--- BEGIN Supplied information ---

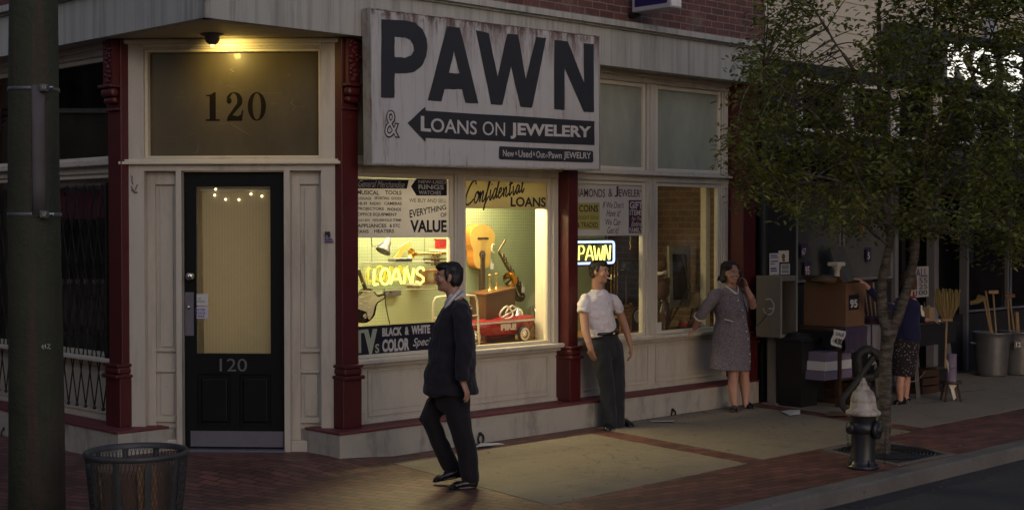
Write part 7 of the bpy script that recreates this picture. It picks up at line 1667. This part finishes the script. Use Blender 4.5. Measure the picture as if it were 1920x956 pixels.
LIMBS = [
 ([(1655, 850, 0), (1657, 800, 0), (1660, 740, 0), (1662, 680, 0), (1664, 625, 0)], [.085, .068, .064, .064, .070]),
 ([(1664, 640, 0), (1656, 590, 0), (1651, 540, 0), (1658, 490, .0), (1666, 430, .05), (1655, 350, .1), (1645, 230, .15), (1650, 80, .2), (1640, -120, .2)], [.05, .050, .048, .045, .042, .036, .028, .020, .012]),
 ([(1664, 645, 0), (1684, 590, -.02), (1700, 540, -.05), (1712, 490, -.08), (1718, 430, -.1), (1728, 330, -.1), (1738, 200, -.1), (1750, 40, -.1), (1760, -130, 0)], [.052, .055, .050, .047, .044, .036, .028, .020, .012]),
 ([(1666, 430, .05), (1630, 370, -.1), (1590, 300, -.3), (1540, 230, -.5), (1480, 180, -.7), (1430, 130, -.8)], [.03, .026, .022, .018, .012, .007]),
 ([(1640, 385, -.05), (1570, 340, -.2), (1490, 325, -.3), (1410, 320, -.35)], [.02, .016, .011, .006]),
 ([(1645, 230, .15), (1600, 130, .1), (1560, 75, .0), (1530, 20, .0), (1500, -60, 0)], [.02, .017, .013, .010, .006]),
 ([(1590, 300, -.3), (1530, 330, -.6), (1480, 375, -.8)], [.014, .010, .006]),
 ([(1718, 430, -.1), (1765, 350, -.3), (1830, 290, -.5), (1910, 255, -.6), (1990, 230, -.6)], [.03, .026, .020, .015, .010]),
 ([(1740, 390, -.2), (1800, 400, -.5), (1870, 430, -.8), (1940, 450, -1)], [.018, .015, .011, .007]),
 ([(1728, 330, -.1), (1790, 200, .2), (1850, 90, .4), (1900, -40, .5)], [.022, .018, .014, .009]),
 ([(1655, 350, .1), (1610, 260, .5), (1560, 200, .9), (1500, 130, 1.2)], [.02, .016, .012, .007]),
 ([(1728, 330, -.1), (1760, 280, .5), (1830, 230, 1.0), (1930, 180, 1.3)], [.02, .016, .012, .008]),
 ([(1700, 470, -.05), (1720, 440, -.5), (1750, 420, -.9), (1790, 450, -1.2)], [.014, .012, .009, .005]),
 ([(1660, 460, 0), (1620, 420, -.4), (1580, 400, -.7), (1545, 430, -.9)], [.014, .011, .008, .005])]
b = MB(); nodes = []
for pts, rs_ in LIMBS:
    P_ = [TP(*p) for p in pts]
    if pts[0][1] > 840: P_[0] = Vector((base.x, base.y, -.02))
    sp = spline(P_, 5); n_ = len(sp); rr_ = [rs_[min(len(rs_) - 1, int(i / 5))] * (1 - (i / 5) % 1) + rs_[min(len(rs_) - 1, int(i / 5) + 1)] * ((i / 5) % 1) for i in range(n_)]
    sp = [p + Vector((noise.noise(p * 3), noise.noise(p * 3 + Vector((5, 0, 0))), 0)) * .03 for p in sp]
    b.limb(sp, [.9 * q_ for q_ in rr_], 12); nodes += [p for p, r_ in zip(sp, rr_) if r_ < .034]
b.fuse('trunk', M['bark'], tree, .011, 1, wrinkle(.010, 9, 30, .7))
POLY = [(1445, -150), (1408, 60), (1388, 110), (1405, 150), (1372, 200), (1364, 330), (1400, 392), (1440, 365), (1500, 408), (1560, 425), (1600, 440), (1640, 395), (1690, 440), (1740, 425), (1790, 485), (1850, 468), (1900, 500), (2060, 460), (2100, 200), (2050, -150)]
def inside(x, y):
    c = False; j = len(POLY) - 1
    for i in range(len(POLY)):
        (xi, yi), (xj, yj) = POLY[i], POLY[j]
        if (yi > y) != (yj > y) and x < (xj - xi) * (y - yi) / (yj - yi) + xi: c = not c
        j = i
    return c
def dens(x, y):
    d = .95
    for cx, cy, rx, ry, k in ((1545, 95, 95, 60, .9), (1500, 20, 70, 50, .7), (1700, 40, 120, 45, .3), (1530, 215, 70, 45, .5), (1600, 20, 60, 60, .5), (1860, 40, 60, 40, .45), (1850, 115, 75, 55, .45), (1490, 345, 40, 30, .5), (1640, 330, 40, 25, .3), (1700, 370, 50, 20, .3), (1560, 410, 40, 25, .3), (1640, 430, 35, 25, .5)):
        q_ = ((x - cx) / rx) ** 2 + ((y - cy) / ry) ** 2
        if q_ < 1: d *= 1 - k * (1 - q_) ** .5
    return d
from mathutils.kdtree import KDTree
KT = KDTree(len(nodes))
for i, p in enumerate(nodes): KT.insert(p, i)
KT.balance()
LV, LF = [], []; tw = MB(); berries = MB(); cl = 0; tries = 0
while cl < 760 and tries < 9000:
    tries += 1; x = rt.uniform(1362, 2090); y = rt.uniform(-140, 500)
    if not inside(x, y) or rt.random() > dens(x, y): continue
    dy = rt.gauss(0, .75); dy = max(-1.5, min(1.6, dy))
    c = TP(x, y, dy)
    nr = KT.find(c)[0]
    d = c - nr
    if d.length > 1.3: continue
    cl += 1
    mid = nr.lerp(c, .55) + Vector((rt.uniform(-.05, .05), rt.uniform(-.05, .05), .06)) * d.length
    path = spline([nr, mid, c + Vector((0, 0, -.02))], 4); tw.tube(path, [.0065 - .004 * i / 8 for i in range(len(path))], 4, cap=False)
    ax = d.normalized() if d.length > .02 else Vector((0, 0, 1))
    for k in range(rt.randint(32, 50)):
        f = rt.random() ** .7; p = path[min(len(path) - 1, int(f * (len(path) - 1) * .99) + (1 if f > .4 else 0))] if rt.random() < .35 else c
        p = p + Vector((rt.gauss(0, .085), rt.gauss(0, .085), rt.gauss(0, .065)))
        a = rt.uniform(0, 6.283); dr = Vector((math.cos(a), math.sin(a), rt.uniform(-.9, .35))).normalized(); s_ = dr.cross(Vector((rt.uniform(-.5, .5), rt.uniform(-.5, .5), 1))).normalized(); nm = s_.cross(dr)
        L_ = rt.uniform(.046, .078); w_ = L_ * rt.uniform(.22, .30)
        n0 = len(LV); LV += [p, p + dr * (L_ * .35) + s_ * w_ + nm * .004, p + dr * (L_ * .75) + s_ * (w_ * .7) + nm * .002, p + dr * L_ - nm * .006, p + dr * (L_ * .75) - s_ * (w_ * .7) + nm * .002, p + dr * (L_ * .35) - s_ * w_ + nm * .004]
        LF += [(n0, n0 + 1, n0 + 2, n0 + 3), (n0, n0 + 3, n0 + 4, n0 + 5)]
    if rt.random() < .3:
        for k in range(rt.randint(3, 7)):
            p = c + Vector((rt.gauss(0, .06), rt.gauss(0, .06), rt.gauss(0, .05))); berries.ball(p, .008, 4)
me = bpy.data.meshes.new('crown'); me.from_pydata(LV, [], LF); link_mesh(me, 'crown', M['leaf'], tree)
tw.build('twigs', M['bark'], tree, fix=False)
o = berries.build('berries', mat('red_berries', (.11, .012, .01), .35), tree, True); o['kind'] = 'stuff'

# the neighbouring street trees, just outside the picture: they shade both ends and show in the window glass
for lab, loc, rz in (('leafy street tree beyond the left edge of the picture', (-6.9, 9.0, 0), 2.2), ('leafy street tree beyond the right edge of the picture', (8.55, 17.3, 0), 4.0)):
    r_ = tree.copy(); COL.objects.link(r_); m_ = Matrix.Translation(loc) @ Matrix.Rotation(rz, 4, 'Z'); r_.matrix_world = m_; r_['label'] = lab
    for ch in list(tree.children):
        c = ch.copy(); COL.objects.link(c); c.parent = r_
for o_ in [o_ for o_ in scene.objects if o_.name.startswith('street_tree')]: o_['group'] = 'street trees along the kerb'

--- END Supplied information ---

**What you should do**
Search the listing for the string "picture". Copy each line where it turns up.

**Written solution**
Write part 7 of the bpy script that recreates this picture. It picks up at line 1667. This part finishes the script. Use Blender 4.5. Measure the picture as if it were 1920x956 pixels.
# the neighbouring street trees, just outside the picture: they shade both ends and show in the window glass
for lab, loc, rz in (('leafy street tree beyond the left edge of the picture', (-6.9, 9.0, 0), 2.2), ('leafy street tree beyond the right edge of the picture', (8.55, 17.3, 0), 4.0)):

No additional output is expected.